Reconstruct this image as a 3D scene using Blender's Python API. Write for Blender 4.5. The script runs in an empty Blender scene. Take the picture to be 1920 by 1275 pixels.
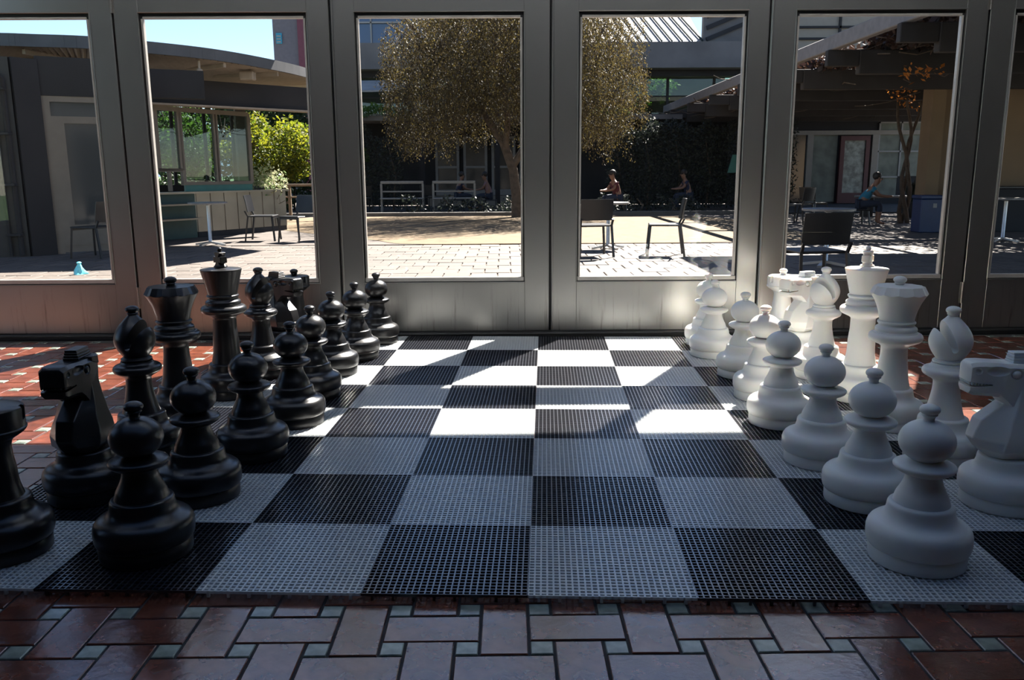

◆ ◆ ◆

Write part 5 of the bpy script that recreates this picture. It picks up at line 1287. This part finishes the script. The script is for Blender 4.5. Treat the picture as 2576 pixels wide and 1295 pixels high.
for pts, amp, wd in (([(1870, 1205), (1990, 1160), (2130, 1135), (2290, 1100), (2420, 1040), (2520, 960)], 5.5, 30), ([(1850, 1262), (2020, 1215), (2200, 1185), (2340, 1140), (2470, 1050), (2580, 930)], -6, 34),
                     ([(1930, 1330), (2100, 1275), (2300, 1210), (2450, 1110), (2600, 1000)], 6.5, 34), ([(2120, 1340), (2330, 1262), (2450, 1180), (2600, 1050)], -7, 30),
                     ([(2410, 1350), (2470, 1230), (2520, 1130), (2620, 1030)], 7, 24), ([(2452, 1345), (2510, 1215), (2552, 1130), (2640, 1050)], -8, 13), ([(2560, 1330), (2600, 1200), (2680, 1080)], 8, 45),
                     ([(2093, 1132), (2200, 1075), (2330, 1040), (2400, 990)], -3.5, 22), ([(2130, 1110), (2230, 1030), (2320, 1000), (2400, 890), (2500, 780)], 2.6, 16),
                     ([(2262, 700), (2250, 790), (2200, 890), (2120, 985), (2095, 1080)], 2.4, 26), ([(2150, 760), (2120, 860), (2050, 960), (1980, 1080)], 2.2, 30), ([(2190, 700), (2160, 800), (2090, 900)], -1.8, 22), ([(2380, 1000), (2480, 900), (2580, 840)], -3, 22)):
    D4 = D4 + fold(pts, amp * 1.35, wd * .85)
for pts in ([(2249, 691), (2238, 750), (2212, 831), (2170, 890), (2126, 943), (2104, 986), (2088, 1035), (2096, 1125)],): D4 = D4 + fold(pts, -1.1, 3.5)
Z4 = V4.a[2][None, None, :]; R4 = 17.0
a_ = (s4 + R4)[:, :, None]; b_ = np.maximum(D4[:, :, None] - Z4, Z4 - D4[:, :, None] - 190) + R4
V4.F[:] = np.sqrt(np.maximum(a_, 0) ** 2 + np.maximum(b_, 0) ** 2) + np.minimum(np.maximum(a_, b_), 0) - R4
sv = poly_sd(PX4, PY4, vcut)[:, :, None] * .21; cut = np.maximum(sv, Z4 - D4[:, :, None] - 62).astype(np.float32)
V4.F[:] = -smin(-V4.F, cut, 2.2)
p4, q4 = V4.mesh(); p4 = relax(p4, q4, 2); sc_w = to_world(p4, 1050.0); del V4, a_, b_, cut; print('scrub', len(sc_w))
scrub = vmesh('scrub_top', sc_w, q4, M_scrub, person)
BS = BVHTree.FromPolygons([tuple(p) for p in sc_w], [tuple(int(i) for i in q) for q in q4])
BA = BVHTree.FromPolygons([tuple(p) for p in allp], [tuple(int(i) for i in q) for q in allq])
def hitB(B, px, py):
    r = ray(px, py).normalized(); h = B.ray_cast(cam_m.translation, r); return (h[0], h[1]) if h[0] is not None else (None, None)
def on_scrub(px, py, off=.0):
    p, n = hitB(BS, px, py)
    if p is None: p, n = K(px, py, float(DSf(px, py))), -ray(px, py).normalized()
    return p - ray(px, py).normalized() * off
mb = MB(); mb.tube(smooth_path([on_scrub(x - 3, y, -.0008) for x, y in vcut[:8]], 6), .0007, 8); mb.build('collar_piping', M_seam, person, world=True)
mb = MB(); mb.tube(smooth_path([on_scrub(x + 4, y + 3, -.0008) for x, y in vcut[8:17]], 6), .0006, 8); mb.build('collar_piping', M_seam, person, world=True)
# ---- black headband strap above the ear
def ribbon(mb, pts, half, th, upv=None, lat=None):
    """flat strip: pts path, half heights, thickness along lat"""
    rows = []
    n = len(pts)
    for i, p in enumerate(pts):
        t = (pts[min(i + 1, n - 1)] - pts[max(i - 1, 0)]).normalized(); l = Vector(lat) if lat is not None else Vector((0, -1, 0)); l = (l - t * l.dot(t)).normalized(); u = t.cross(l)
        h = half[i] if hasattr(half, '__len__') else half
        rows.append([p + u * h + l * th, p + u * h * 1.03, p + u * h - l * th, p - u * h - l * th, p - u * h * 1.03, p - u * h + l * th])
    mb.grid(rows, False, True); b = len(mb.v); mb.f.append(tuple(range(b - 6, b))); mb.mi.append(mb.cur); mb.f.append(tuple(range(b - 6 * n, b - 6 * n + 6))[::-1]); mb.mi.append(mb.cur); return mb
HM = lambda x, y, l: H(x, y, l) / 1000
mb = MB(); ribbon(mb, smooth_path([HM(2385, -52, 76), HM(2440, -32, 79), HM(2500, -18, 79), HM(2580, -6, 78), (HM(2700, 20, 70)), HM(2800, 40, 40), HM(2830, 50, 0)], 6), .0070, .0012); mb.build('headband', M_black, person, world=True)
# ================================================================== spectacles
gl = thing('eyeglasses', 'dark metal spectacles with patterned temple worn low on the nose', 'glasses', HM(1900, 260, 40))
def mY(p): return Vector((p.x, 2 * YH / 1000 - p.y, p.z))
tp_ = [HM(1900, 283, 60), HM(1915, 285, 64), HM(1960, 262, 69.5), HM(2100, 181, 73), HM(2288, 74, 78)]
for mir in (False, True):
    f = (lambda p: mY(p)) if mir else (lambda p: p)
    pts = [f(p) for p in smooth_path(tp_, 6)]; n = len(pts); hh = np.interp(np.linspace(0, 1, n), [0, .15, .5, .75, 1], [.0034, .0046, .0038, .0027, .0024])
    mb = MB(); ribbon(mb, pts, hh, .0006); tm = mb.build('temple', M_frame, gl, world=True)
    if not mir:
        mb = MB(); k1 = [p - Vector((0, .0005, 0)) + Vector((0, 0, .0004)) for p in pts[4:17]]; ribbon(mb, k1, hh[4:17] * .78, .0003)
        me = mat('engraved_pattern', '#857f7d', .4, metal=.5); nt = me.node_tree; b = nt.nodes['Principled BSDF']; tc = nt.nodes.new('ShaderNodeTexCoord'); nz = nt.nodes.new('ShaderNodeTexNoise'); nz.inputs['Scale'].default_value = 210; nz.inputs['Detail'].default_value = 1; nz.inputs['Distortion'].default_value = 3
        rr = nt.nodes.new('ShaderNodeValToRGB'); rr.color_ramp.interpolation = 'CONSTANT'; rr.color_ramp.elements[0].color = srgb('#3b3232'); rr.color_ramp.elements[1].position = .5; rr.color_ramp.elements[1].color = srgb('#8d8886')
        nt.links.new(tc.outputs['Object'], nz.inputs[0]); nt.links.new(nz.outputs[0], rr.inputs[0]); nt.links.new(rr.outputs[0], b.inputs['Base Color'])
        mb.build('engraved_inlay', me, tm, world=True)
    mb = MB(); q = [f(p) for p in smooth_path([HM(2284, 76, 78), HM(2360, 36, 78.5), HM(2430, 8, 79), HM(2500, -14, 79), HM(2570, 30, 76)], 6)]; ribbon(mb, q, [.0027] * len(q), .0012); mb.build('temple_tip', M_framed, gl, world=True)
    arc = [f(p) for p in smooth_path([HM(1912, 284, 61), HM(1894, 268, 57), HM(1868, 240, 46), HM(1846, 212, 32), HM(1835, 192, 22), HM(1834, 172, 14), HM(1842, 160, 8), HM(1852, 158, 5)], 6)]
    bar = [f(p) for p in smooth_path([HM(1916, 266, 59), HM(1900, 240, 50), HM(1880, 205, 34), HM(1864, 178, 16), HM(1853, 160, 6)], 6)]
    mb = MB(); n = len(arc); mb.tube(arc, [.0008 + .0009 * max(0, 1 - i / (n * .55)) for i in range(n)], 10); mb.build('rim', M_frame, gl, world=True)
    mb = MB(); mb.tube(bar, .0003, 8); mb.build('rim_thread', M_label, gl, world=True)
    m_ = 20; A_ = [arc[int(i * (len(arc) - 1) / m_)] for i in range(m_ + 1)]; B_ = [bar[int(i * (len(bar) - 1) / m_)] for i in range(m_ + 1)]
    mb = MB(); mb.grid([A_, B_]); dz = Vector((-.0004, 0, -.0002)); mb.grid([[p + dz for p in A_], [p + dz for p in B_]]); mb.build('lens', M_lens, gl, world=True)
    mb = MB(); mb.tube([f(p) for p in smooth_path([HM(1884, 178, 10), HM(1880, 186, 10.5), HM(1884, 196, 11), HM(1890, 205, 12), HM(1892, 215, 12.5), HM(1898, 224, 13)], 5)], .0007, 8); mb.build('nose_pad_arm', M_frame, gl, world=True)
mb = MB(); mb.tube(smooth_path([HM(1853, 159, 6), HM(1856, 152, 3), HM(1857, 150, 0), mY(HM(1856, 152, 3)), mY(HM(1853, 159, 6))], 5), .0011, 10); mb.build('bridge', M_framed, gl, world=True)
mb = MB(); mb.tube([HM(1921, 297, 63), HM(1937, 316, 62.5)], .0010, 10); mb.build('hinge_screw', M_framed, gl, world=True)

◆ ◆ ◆

■ GIVEN INSTRUCTION ■
Gather all lines of the records that include the word "script".

■ ANSWER BELOW ■
Reconstruct this image as a 3D scene using Blender's Python API. Write for Blender 4.5. The script runs in an empty Blender scene. Take the picture to be 1920 by 1275 pixels.
Write part 5 of the bpy script that recreates this picture. It picks up at line 1287. This part finishes the script. The script is for Blender 4.5. Treat the picture as 2576 pixels wide and 1295 pixels high.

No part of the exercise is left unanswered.